Bentonite is a sodium based clay with its main mineral component being montmorillonite, mined primarily in the northern plains states. Bentonite expands when wet, absorbing several times its dry mass in water. When dried bentonite powder is mixed with water, it forms a colloidal suspension, having the consistency of a thick milk shake. Slurry walls, slurry trenches, LBEs, and drilled shafts are constructed by excavating under bentonite slurry. The slurry stabilizes the excavation and prevents it from collapsing, even below the water table.

Cable suspended and hydraulic clamshells were the standard slurry wall excavation tools for over 50 years. Innovations in the industry have brought to the development of the hydromill technology. Hydromills offer high production rates in dense granular soils and most bedrock conditions. Penetration rates in these subsurface materials are substantially higher than with conventional cable suspended mechanical or hydraulic clamshells. However, they do not perform as well in cohesive soils, where the traditional clamshells tend to remain the tool of choice. Mobilization, operation, and ownership costs are significantly higher for the hydromill and therefore its use must be justified by soil and rock conditions and by the size of the project.

Issues that affect vibration levels include the type of soil or rock being excavated, the depth of excavation, the presence of water, the horizontal distance from the excavation to the monitoring point, and the type of excavation tool in use. However, there is no predictable correlation between vibration levels in surrounding structures and ongoing trench excavation. The effects of slurry trench excavation can be controlled to some extent by limiting the drop heights of the excavating tool and, in some applications, by using a hydromill.
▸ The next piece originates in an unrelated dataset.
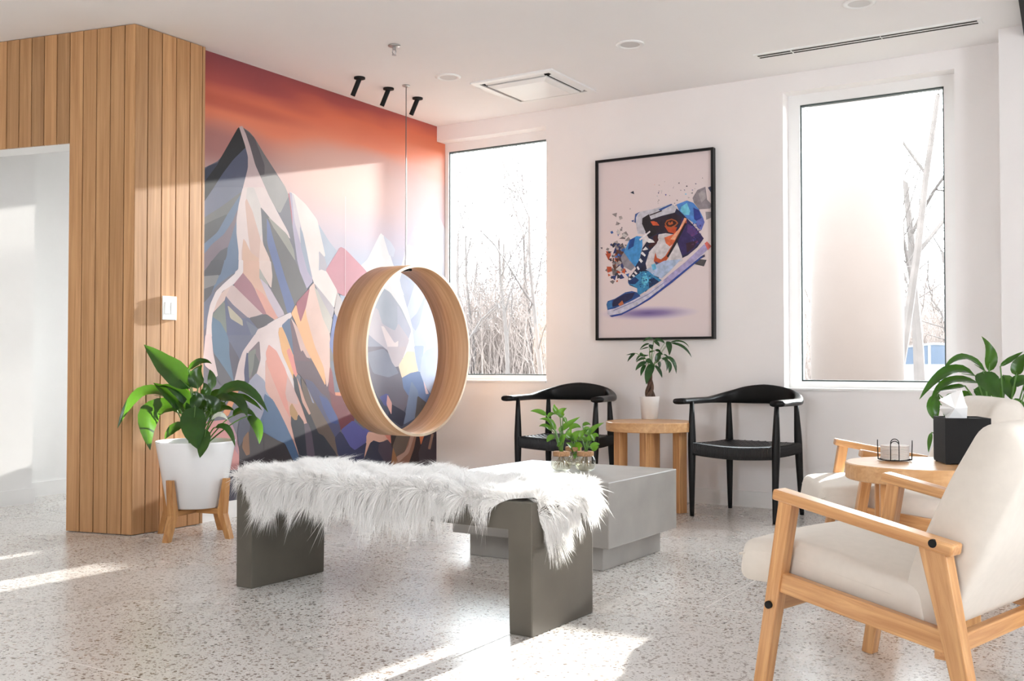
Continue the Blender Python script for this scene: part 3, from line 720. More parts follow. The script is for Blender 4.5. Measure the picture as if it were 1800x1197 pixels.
for _ in range(120):
    x, y = rs.gauss(1087, 10), rs.gauss(452, 19)
    if x < 1060 or x > 1112: continue
    left.append(shard(x, y, rs.uniform(2.5, 8), rs.choice(GREYS + [(190, 84, 54), (214, 100, 60), (54, 66, 120), (60, 110, 180), (96, 60, 50)] if y > 440 else GREYS + [(48, 62, 110), (60, 100, 170), (40, 44, 60)])))
for x, y, r, c in ((1082, 377, 5, GREYS[1]), (1091, 383, 5, GREYS[3]), (1085, 394, 5, GREYS[1]), (1092, 404, 3, GREYS[1]), (1112, 338, 4, (40, 48, 70)), (1108, 367, 2, GREYS[3]), (1058, 436, 3, GREYS[2]), (1071, 484, 4, (200, 96, 64)), (1113, 389, 3, (60, 90, 160)), (1121, 403, 3, (60, 100, 170))): left.append(shard(x, y, r, c))
top = []
for _ in range(46):
    top.append(shard(rs.uniform(1150, 1236), rs.uniform(322, 362) - (0 if rs.random() < 0.8 else 12), rs.uniform(0.6, 2.4), rs.choice(GREYS + [(84, 80, 150), (120, 200, 230), (232, 160, 120), (60, 60, 110)])))
inner = []
for _ in range(60):
    inner.append(shard(rs.uniform(1215, 1232), rs.uniform(392, 430), rs.uniform(0.6, 2), rs.choice([(84, 70, 150), (40, 36, 70), (120, 60, 110), (60, 90, 180)])))
    inner.append(shard(rs.uniform(1124, 1150), rs.uniform(478, 505), rs.uniform(0.6, 2.2), rs.choice([(40, 90, 150), (120, 210, 230), (30, 50, 90), (80, 160, 210)])))
polys = [p for p in left + top + sh + inner]
polys = [([(min(max(x, 1055.5), 1251.5), min(max(y, 290), 590)) for x, y in p], c) for p, c in polys]
M['poster_print'] = print_mat('poster_print', 0.35, 0.4, galaxy=0.22)
shapes('sneaker_print', polys, lambda x, y: at_y(x, y, PY), pc, (0, -1, 0), 0.000012, M['poster_print'], poster).location = (0, -0.0004, 0)

# ================================================================== bench and sheepskin
BA = math.radians(-1.6)
bench_c = Vector((-2.492, 3.21, 0)); BL, BW, BH, BT = 1.445, 0.42, 0.45, 0.092
bench = thing('concrete_bench', 'low grey concrete bench under the white sheepskin', 'bench', bench_c, BA)
hb = BL / 2
bm = loft([[Vector((x, y, z)) for x, z in ((-hb, 0), (-hb, BH), (hb, BH), (hb, 0), (hb - BT, 0), (hb - BT, BH - BT), (-hb + BT, BH - BT), (-hb + BT, 0))] for y in (-BW / 2, BW / 2)])
bmesh.ops.bevel(bm, geom=bm.edges[:], offset=0.004, segments=2, affect='EDGES', profile=0.5)
obj('cast_body', bm, M['concrete'], bench)
for s in (-1, 1): obj('foot_pad', box((s * (hb - BT / 2), 0, 0.001), (BT - 0.012, BW - 0.012, 0.002)), M['black_metal'], bench)

def rug_edges(u):
    """front and back reach of the skin (in metres from the bench axis) at length u"""
    t = (u + 0.80) / 1.6
    front = 0.245 + 0.075 * math.sin(min(1, max(0, t * 1.15)) * PI) + 0.018 * math.sin(u * 9.0) + 0.010 * math.sin(u * 23 + 1)
    if u > 0.56: front -= min(1.0, (u - 0.56) / 0.15) * 0.055
    if u < -0.60: front -= min(1.0, (-0.60 - u) / 0.15) * 0.045
    back = 0.25 + 0.03 * math.sin(u * 7 + 2)
    if u > 0.72: back -= min(1.0, (u - 0.72) / 0.3) * 0.05
    return front, back
def drape(u, v):
    hx, hy = BL / 2 + 0.007, BW / 2 + 0.007
    def fold(a, h):
        r = 0.014; e = abs(a) - (h - r); s = 1 if a > 0 else -1
        if e <= 0: return a, 0.0
        if e < r * PI / 2:
            th = e / r; return s * (h - r + r * math.sin(th)), r * (1 - math.cos(th))
        return s * (h + 0.06 * (e - r * PI / 2)), r + (e - r * PI / 2) * 0.99
    x, dx = fold(u, hx); y, dy = fold(v, hy)
    z = BH + 0.012 - max(dx, dy) - 0.25 * min(dx, dy)
    if dx > 0.03: x += 0.02 * math.sin(v * 16)
    return Vector((x, y, z + 0.006 * math.sin(u * 11 + v * 7)))
NU, NV = 96, 34
U0, U1 = -0.80, 0.875
def rug_uv(i, j):
    u = U0 + (U1 - U0) * i; f, b = rug_edges(u)
    # rounded ends of the skin
    e = 1.0
    if i > 0.86: e = math.sqrt(max(0.0, 1 - ((i - 0.86) / 0.14) ** 2)) * 0.9 + 0.1
    if i < 0.04: e = 0.72 + 0.28 * (i / 0.04)
    c = -0.03 if u > 0.7 else 0.0
    v = c + (-f + (f + b) * j - c) * e
    if u > 0.70: u = 0.70 + (u - 0.70) * (1 - 0.50 * min(1.0, max(0.0, (j - 0.35) / 0.65)))
    return u, v
vs = []
for i in range(NU + 1):
    for j in range(NV + 1): vs.append(drape(*rug_uv(i / NU, j / NV)))
fs = [[i * (NV + 1) + j, (i + 1) * (NV + 1) + j, (i + 1) * (NV + 1) + j + 1, i * (NV + 1) + j + 1] for i in range(NU) for j in range(NV)]
def fur_mat(name, col):
    m, nt, b = new_mat(name); L = nt.links
    tc = N(nt, 'ShaderNodeTexCoord'); nz = N(nt, 'ShaderNodeTexNoise'); nz.inputs['Scale'].default_value = 30; L.new(tc.outputs['Object'], nz.inputs['Vector'])
    r = ramp(nt, [(0.3, tuple(c * 0.95 for c in col)), (0.7, col)]); L.new(nz.outputs['Fac'], r.inputs['Fac']); L.new(r.outputs[0], b.inputs['Base Color'])
    b.inputs['Roughness'].default_value = 0.7; b.inputs['Specular IOR Level'].default_value = 0.2
    tl = N(nt, 'ShaderNodeBsdfTranslucent'); tl.inputs['Color'].default_value = (*col, 1)
    mx = N(nt, 'ShaderNodeMixShader'); mx.inputs[0].default_value = 0.35; L.new(b.outputs[0], mx.inputs[1]); L.new(tl.outputs[0], mx.inputs[2])
    L.new(mx.outputs[0], nt.nodes['Material Output'].inputs['Surface']); return m
M['fur'] = fur_mat('sheepskin_fur', (0.96, 0.95, 0.94))
rug = thing('sheepskin_rug', 'fluffy white sheepskin draped over the concrete bench', 'rug', bench_c, BA)
obj('hide', (vs, fs), M['fur'], rug, smooth=True)
def fur():
    rg = np.random.RandomState(5); n = 95000
    V = np.array([tuple(v) for v in vs]); Fq = np.array(fs)
    a, b, c, d = (V[Fq[:, k]] for k in range(4))
    nr = np.cross(c - a, d - b); ar = np.linalg.norm(nr, axis=1); nr = nr / (ar[:, None] + 1e-9)
    # outward orientation
    flip = (nr[:, 2] < -0.2) | ((np.abs(nr[:, 2]) <= 0.2) & ((nr[:, 0] * a[:, 0] + nr[:, 1] * a[:, 1]) < 0)); nr[flip] *= -1
    q = rg.choice(len(Fq), n, p=ar / ar.sum()); s, t = rg.rand(n, 1), rg.rand(n, 1)
    P = (a[q] * (1 - s) + b[q] * s) * (1 - t) + (d[q] * (1 - s) + c[q] * s) * t
    vn = np.zeros_like(V)
    for k in range(4): np.add.at(vn, Fq[:, k], nr * ar[:, None])
    vn /= np.linalg.norm(vn, axis=1, keepdims=True) + 1e-9
    na, nb, nc, nd = (vn[Fq[q, k]] for k in range(4))
    Nn = (na * (1 - s) + nb * s) * (1 - t) + (nd * (1 - s) + nc * s) * t; Nn /= np.linalg.norm(Nn, axis=1, keepdims=True)
    # locks of wool: neighbours share a lean
    def fld(p, k, ph): return np.sin(p[:, 0] * k + ph) * np.cos(p[:, 1] * k * 1.3 + ph * 2) + 0.6 * np.sin(p[:, 0] * k * 2.1 - p[:, 1] * k * 1.7 + p[:, 2] * k * 2 + ph)
    lean = np.stack([fld(P, 34, 0.3) + 0.25 * np.sign(P[:, 0]), fld(P, 31, 2.1) * 0.9, 0.3 * fld(P, 40, 4)], 1) * 0.42
    g = np.array([0, 0, -1.0])
    steep = (1 - np.clip(Nn[:, 2:3], 0, 1))
    flow = lean + rg.normal(0, 0.22, (n, 3)) + g * (0.15 + 1.25 * steep)
    flow -= Nn * np.sum(flow * Nn, 1, keepdims=True)
    Lh = (0.046 + 0.026 * rg.rand(n, 1)) * (1 + 0.25 * fld(P, 17, 1)[:, None] * 0.5)
    edge = np.clip(steep, 0, 1)
    nup = 0.62 * (1 - edge) + 0.36 * edge
    p1 = P + Lh * (Nn * nup * 0.6 + flow * 0.25)
    p2 = P + Lh * (Nn * nup * 0.95 + flow * 0.85)
    # locks close up toward the tip, each with its own lean and length
    cell = 0.022; Pj = P + 0.006 * np.stack([fld(P, 55, 1.0), fld(P, 60, 2.0), fld(P, 50, 3.0)], 1); ki = np.round(Pj / cell).astype(np.int64); key = ki * cell
    hsh = (ki[:, 0] * 73856093) ^ (ki[:, 1] * 19349663) ^ (ki[:, 2] * 83492791)
    rl = np.random.RandomState(3).normal(0, 1, (4096, 4)); hl = rl[np.abs(hsh) % 4096]
    gather = 0.62 * np.clip(1.1 - rg.rand(n, 1) * 0.5, 0, 1)
    off = key - P; off -= Nn * np.sum(off * Nn, 1, keepdims=True)
    lean2 = hl[:, :3] - Nn * np.sum(hl[:, :3] * Nn, 1, keepdims=True)
    Lk = np.clip(1 + 0.22 * hl[:, 3:4], 0.5, 1.6)
    p1 = P + (p1 - P) * Lk + off * 0.2 + lean2 * Lh * 0.08
    p2 = P + (p2 - P) * Lk + off * gather + lean2 * Lh * 0.26
    side = np.cross(p2 - P, rg.normal(0, 1, (n, 3))); side /= np.linalg.norm(side, axis=1, keepdims=True) + 1e-9
    w = 0.0010
    W = np.stack([P - side * w, P + side * w, p1 - side * w * 0.75, p1 + side * w * 0.75, p2], 1).reshape(-1, 3)
    base = (np.arange(n) * 5)[:, None]
    quads = np.concatenate([base, base + 1, base + 3, base + 2], 1); tris = np.concatenate([base + 2, base + 3, base + 4], 1)
    me = bpy.data.meshes.new('wool_pile'); me.vertices.add(len(W)); me.vertices.foreach_set('co', W.ravel())
    lv = np.concatenate([quads.ravel(), tris.ravel()]); me.loops.add(len(lv)); me.loops.foreach_set('vertex_index', lv.astype(np.int32))
    st = np.concatenate([np.arange(n) * 4, n * 4 + np.arange(n) * 3]); me.polygons.add(2 * n)
    me.polygons.foreach_set('loop_start', st.astype(np.int32))
    me.polygons.foreach_set('loop_total', np.concatenate([np.full(n, 4), np.full(n, 3)]).astype(np.int32))
    me.update(calc_edges=True); me.validate(); me.materials.append(M['fur'])
    o = bpy.data.objects.new('wool_pile', me); link(o, rug); o['kind'] = 'stuff'
fur()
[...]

Typically, maximum unbraced vertical bracing spans are limited to 10'-15'. However, depending on the elevation of the water table, the thickness of the slurry wall and the amount of reinforcing steel, unbraced vertical spans can be increased to about 25'. We have designed and installed post tensioned slurry walls for vertical spans in excess of 45'.

Circular and some elliptical shafts, constructed as slurry walls, typically require no internal bracing. Unbraced foundation excavations offer cost and scheduling advantages over conventionally braced excavations. Typically, the entire structure behaves as a self supporting compression ring. However, for very large diameters, in excess of 200', the structure behaves more like a thin shell structure, which may not accommodate deviations caused by typical construction tolerances and internal ring beams may be required.

Lateral movements depend on the lateral loads imposed on the slurry wall, the soils in which the slurry wall is installed and on the vertical span between bracing levels. Allowable lateral movements depend on the sensitivity to movement of structures and utilities in the vicinity of the slurry wall. Specified maximum allowable movements in congested urban areas are generally between 1 and 3.

The texture of the exposed face of slurry wall is directly related to the type of soil being excavated. Typically, fill materials create more irregularities in the finished surface, while cohesive and dense granular soils provide a relatively uniform surface. Skilled quality control of the bentonite slurry in the trench during excavation and of the excavation progress are key to the level of finish.

Several factors affect the decision on whether drilled shafts or LBEs are more cost effective. The type of soil and bedrock being penetrated, the distance of the top of rock from the working surface, and the design column loads are the most important considerations. Lighter column loads often dictate the use of drilled shafts. Heavier column loads and therefore greater penetrations into harder bearing soils and bedrock often make LBEs more efficient. Also, equipment mobilization and set up costs affect this decision. If slurry wall technology is already onsite, LBEs may be the foundation element of choice.

Top down construction offers significant construction scheduling advantages over a traditional construction building sequence by minimizing the amount of below ground construction work needed prior to commencing the superstructure. Initially, a perimeter slurry wall is constructed followed by installation of either circular drilled shafts or rectangular load bearing elements (LBEs) within the building footprint. The slurry wall acts as the permanent foundation wall and the drilled shafts or LBEs contain embedded structural steel columns that act as prefounded columns of the proposed high rise building. Once these elements are in place, mass excavation and basement slab construction can proceed from the ground level downward.

Up up construction also offers some construction scheduling advantages over a traditional construction building sequence. Typically, a perimeter slurry wall is constructed and is followed by mass excavation to the bottom of excavation (subgrade). Foundation elements, most often cast-in-place footings, are installed at subgrade, followed by placement of structural columns extending back up to grade. At this point, basement work can proceed from the bottom up, and superstructure work can start from the ground up, hence the term up-up.